Eventually, Reich had a breakthrough: “I thought about using tape,” he said. “They could record themselves, thus doubling themselves. It works marvelously well with tape, but it’s even better with 12 musicians,” which is how “Double Sextet” will be performed.

“Slide,” a 75-minute work with no intermission, was six years in the making. “It summarizes all the things we like to do,” said Munro. “It’s this wonderful amalgam of visual and theatrical elements. We even have cellphone conversations in it. It’s everything but the kitchen sink.”

Mackey, who first worked with eighth blackbird in 2003, characterized the work as “discrete musical numbers connected by a character rather than a play supported by music.” The composer and lyricist are also featured performers, with Mackey on electric guitar and Eckert, who directs the production, singing, speaking and playing the euphonium. The drama centers on a character named Renard, an enigmatic psychiatrist who had conducted a study of people’s reactions to out-of-focus slides, a metaphor for issues like doubt and clarity.

Like up to half of eighth blackbird’s repertory, “Slide” will be performed from memory, to afford the group greater potential for expression. “Memorizing allows us to add a visual element,” Munro said, “which means bringing the music closer to the public.”
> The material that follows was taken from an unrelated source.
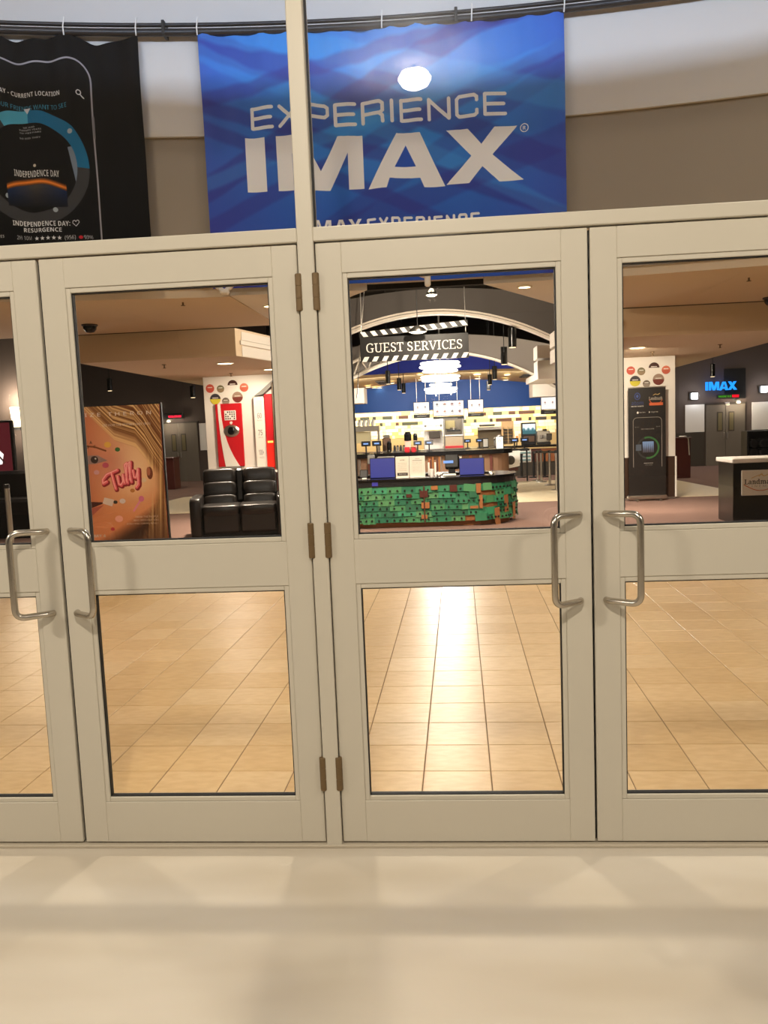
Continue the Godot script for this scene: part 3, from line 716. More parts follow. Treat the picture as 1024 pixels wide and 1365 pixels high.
func banners():
	# the pipe along the curved wall
	var t = T("hanging_pipe", "black double pipe along the curved wall carrying both banners", "pipe", V3(0.5, 5.62, -5.7))
	for q in [[5.505, 0.036, "pipe"], [5.575, 0.02, "conduit"]]:
		var pth = []
		for i in 41:
			var x = -6.2 + 13.2 * i / 40.0
			pth.append(V3(x, q[0], wz(x) + 0.13))
		var tb := MB.new(); tb.tube(pth, q[1], 10)
		W(t, q[2], tb, mat("pipe black", C(38, 36, 38), 0.4))
	for x in [-5.0, -2.2, 0.7, 3.4]: W(t, "bracket", bx(0.03, 0.14, 0.16), mats["black"], V3(x, 5.54, wz(x) + 0.09))
	# blue banner print
	var w := 1400; var h := 976
	var X0 := -1.91; var X1 := 1.77; var Y0 := 3.03; var Y1 := 5.6
	var sm = Image.create(350, 244, false, Image.FORMAT_RGB8)
	for j in 244:
		for i in 350:
			var u = i / 349.0; var v = j / 243.0
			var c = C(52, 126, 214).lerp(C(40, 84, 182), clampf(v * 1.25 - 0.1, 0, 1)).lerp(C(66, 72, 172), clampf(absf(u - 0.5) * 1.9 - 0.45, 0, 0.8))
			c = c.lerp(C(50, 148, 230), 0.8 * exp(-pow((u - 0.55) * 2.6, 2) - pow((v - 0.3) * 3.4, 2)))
			var band = func(slope, y, half): return clampf((half - absf(v - (y + slope * (u - 0.5) + 0.12 * (u - 0.5) * (u - 0.5)))) * 60.0, 0, 1)
			for q in [[-0.75, 0.2, 0.05, 0.28, 0], [-0.62, 0.42, 0.035, 0.25, 0], [0.55, 0.28, 0.05, 0.25, 0], [0.5, 0.5, 0.03, 0.28, 0], [-0.9, 0.62, 0.04, 0.18, 0], [0.35, 0.12, 0.05, 0.25, 1], [-0.45, 0.33, 0.03, 0.22, 1], [0.7, 0.4, 0.035, 0.2, 1], [-0.55, 0.72, 0.05, 0.2, 0], [0.65, 0.66, 0.03, 0.25, 0], [-0.3, 0.08, 0.03, 0.25, 0]]:
				c = c.lerp(C(50, 34, 124) if q[4] == 0 else C(70, 170, 240), minf(0.5, q[3] * 1.5) * band.call(q[0], q[1], q[2] * 1.25))
			sm.set_pixel(i, j, c)
	sm.resize(w, h, Image.INTERPOLATE_CUBIC)
	var px = func(x, y): return Vector2((x - X0) / (X1 - X0) * w, (Y1 - y) / (Y1 - Y0) * h)
	var wht = C(244, 243, 242)
	eu_letters("EXPERIENCE", -1.43, 2.62, 0.235, 4.875, 0.036, 0.045, sm, px, wht)
	for L in IMAXP:
		var pp = []
		for q in L: pp.append(px.call(q[0], q[1]))
		rpoly(sm, pp, wht)
	var hole = []
	for q in IMAXH: hole.append(px.call(q[0], q[1]))
	rpoly(sm, hole, C(36, 82, 184))
	var rc = px.call(1.36, 4.5)
	rarc(sm, rc, 13, 16.5, 0, 360, wht)
	rtext(sm, "R", "bold", rc.x - 6, rc.y - 7, 12, 14, wht)
	var bl = px.call(-0.86, 3.695)
	rtext(sm, "IMAX", "bold", bl.x - 24, bl.y, px.call(-0.33, 0).x - bl.x + 24, 58, wht)
	eu_letters("EXPERIENCE", -0.28, 1.17, 0.145, 3.69, 0.026, 0.03, sm, px, wht)
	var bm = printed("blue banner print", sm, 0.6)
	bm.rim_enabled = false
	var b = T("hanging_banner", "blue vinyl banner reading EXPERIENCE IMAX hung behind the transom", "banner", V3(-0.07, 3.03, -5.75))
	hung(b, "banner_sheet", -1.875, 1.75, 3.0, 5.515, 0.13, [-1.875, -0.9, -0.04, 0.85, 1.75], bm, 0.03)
	var tie := func(p, x):
		var z = wz(x) + 0.17
		var tb := MB.new(); tb.tube([V3(x, 5.46, z), V3(x + 0.004, 5.53, z + 0.02), V3(x + 0.01, 5.63, z - 0.01)], 0.007, 6)
		W(p, "zip_tie", tb, mats["white"])
	for x in [-1.87, -0.9, -0.04, 0.85, 1.745]: tie.call(b, x)
	# black banner print
	var bw := 900; var bh := 1000
	var A0 := -4.62; var A1 := -2.485; var B0 := 3.1; var B1 := 5.6
	var im = blank(bw, bh, C(12, 12, 14))
	var rng := RandomNumberGenerator.new(); rng.seed = 3
	for i in 260:
		var g = 40 + rng.randi() % 90
		im.fill_rect(Rect2i(rng.randi() % bw, rng.randi() % bh, 1, 1), C(g, g, g + 8))
	var q2 = func(x, y): return Vector2((x - A0) / (A1 - A0) * bw, (B1 - y) / (B1 - B0) * bh)
	var kx = bw / (A1 - A0)
	var tl = q2.call(-4.24, 5.38); var br = q2.call(-2.99, 2.8)
	rround(im, Rect2(tl, br - tl), 70, 7, C(150, 146, 150))
	im.fill_rect(Rect2i(int(br.x) - 1, int(q2.call(0, 4.85).y), 8, 90), C(120, 116, 120))
	var wh = C(215, 215, 215)
	var put = func(s, f, x0, x1, y0, y1, col):
		var a = q2.call(x0, y1); var c = q2.call(x1, y0); rtext(im, s, f, a.x, a.y, c.x - a.x, c.y - a.y, col)
	put.call("TODAY - CURRENT LOCATION", "bold", -3.95, -3.29, 5.045, 5.09, wh)
	put.call("YOUR FRIENDS WANT TO SEE", "sans", -3.92, -3.23, 4.91, 4.955, C(60, 140, 170))
	rarc(im, q2.call(-3.105, 5.055), 7, 11, 0, 360, wh); rstroke(im, [q2.call(-3.085, 5.03), q2.call(-3.06, 5.005)], 5, wh)
	var rcn = q2.call(-3.61, 4.33)
	rarc(im, rcn, 0.43 * kx, 0.55 * kx, 0, 360, C(58, 58, 60))
	rarc(im, rcn, 0.43 * kx, 0.55 * kx, -32, 0, C(74, 158, 186))
	rarc(im, rcn, 0.43 * kx, 0.55 * kx, 0, 92, C(28, 104, 144))
	var nt = q2.call(-3.61, 4.93)
	rpoly(im, [nt + Vector2(-14, 0), nt + Vector2(14, 0), nt + Vector2(0, 22)], C(200, 200, 205))
	for d in [[-3.22, 4.67], [-3.11, 4.15], [-3.42, 3.9], [-3.86, 4.03]]: rdisc(im, q2.call(d[0], d[1]), 10, 10, C(150, 160, 165))
	for l in 3: put.call(["WE HAD", "TWENTY YEARS", "TO PREPARE"][l], "bold", -3.7 if l else -3.66, -3.49 if l else -3.55, 4.73 - l * 0.028, 4.747 - l * 0.028, C(150, 150, 150))
	put.call("SO DID THEY", "bold", -3.7, -3.5, 4.62, 4.637, C(150, 150, 150))
	# plain sunrise picture in the ring, a generic stand-in
	var s0 = q2.call(-3.86, 4.22); var s1 = q2.call(-3.3, 3.93)
	for y in range(int(s0.y), int(s1.y)):
		var v = (y - s0.y) / (s1.y - s0.y)
		for x in range(int(s0.x), int(s1.x)):
			var u = (x - s0.x) / (s1.x - s0.x) * 2 - 1
			var e = v - 0.1 - 0.25 * u * u
			var c = C(14, 10, 10).lerp(C(236, 130, 44), clampf(1 - absf(e) * 7.0, 0, 1))
			if e > 0.1: c = C(70, 62, 54).lerp(C(26, 44, 84), clampf(absf(u) * 0.9 + v * 0.3, 0, 1))
			im.set_pixel(x, y, c.lerp(C(12, 12, 14), clampf(v * 1.2 - 0.35, 0, 1)))
	put.call("INDEPENDENCE DAY", "bold", -3.78, -3.36, 4.235, 4.3, C(190, 188, 184))
	rdisc(im, q2.call(-3.575, 4.35), 6, 6, C(190, 180, 160))
	var ph = q2.call(-3.255, 4.52); var ph2 = q2.call(-3.1, 4.14)
	rpoly(im, [ph, Vector2(ph2.x - 25, ph.y), Vector2(ph2.x - 18, ph2.y - 25), Vector2(ph.x + 22, ph2.y)], C(110, 122, 136))
	rarc(im, rcn, 0.43 * kx, 0.55 * kx, 60, 92, C(28, 104, 144)); rarc(im, rcn, 0.43 * kx, 0.55 * kx, 92, 120, C(58, 58, 60))
	put.call("INDEPENDENCE DAY:", "bold", -3.84, -3.29, 3.735, 3.785, wh)
	put.call("RESURGENCE", "bold", -3.74, -3.375, 3.675, 3.718, wh)
	var hp = q2.call(-3.235, 3.755)
	rstroke(im, [hp + Vector2(0, 12), hp + Vector2(-13, -2), hp + Vector2(-11, -11), hp + Vector2(-4, -12), hp + Vector2(0, -6), hp + Vector2(4, -12), hp + Vector2(11, -11), hp + Vector2(13, -2), hp + Vector2(0, 12)], 2.5, wh)
	put.call("IMPROVES", "bold", -4.1, -3.93, 3.605, 3.635, C(170, 170, 170))
	put.call("2H 10M", "sans", -3.81, -3.67, 3.595, 3.635, C(180, 180, 180))
	for k in 5:
		var sc = q2.call(-3.62 + k * 0.055, 3.612); var sp = []
		for a in 10: sp.append(sc + Vector2(sin(TAU * a / 10), -cos(TAU * a / 10)) * (10.0 if a % 2 == 0 else 4.2))
		rpoly(im, sp, wh)
	put.call("(956)", "sans", -3.35, -3.245, 3.585, 3.635, C(190, 190, 190))
	rdisc(im, q2.call(-3.195, 3.61), 9, 7, C(190, 40, 50))
	put.call("93%", "sans", -3.165, -3.075, 3.592, 3.63, C(190, 190, 190))
	var k = T("hanging_banner", "black vinyl banner with a phone screen print at the upper left", "banner", V3(-3.55, 3.1, -5.5))
	hung(k, "banner_sheet", -4.52, -2.46, 3.05, 5.48, 0.13, [-4.52, -3.86, -3.14, -2.46], printed("black banner print", im, 0.75), 0.07)
	mats["black banner print"].metallic_specular = 0.25
	mats["blue banner print"].metallic_specular = 0.35
	for x in [-4.52, -3.86, -3.14, -2.46]: tie.call(k, x)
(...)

They’ll take a similar approach in a fully dramatized “Pierrot Lunaire,” in which, because there’s no percussion in the piece, Duvall will play the part of Pierrot. A dancer, Elyssa Dole, will mirror Shelton, the soprano, and both will interact with Duvall. “This is sort of the idea that we want to get across the whole festival,” said Munro, in effect distilling eighth blackbird’s ethos. “We want to take chamber music and expanded its horizons.”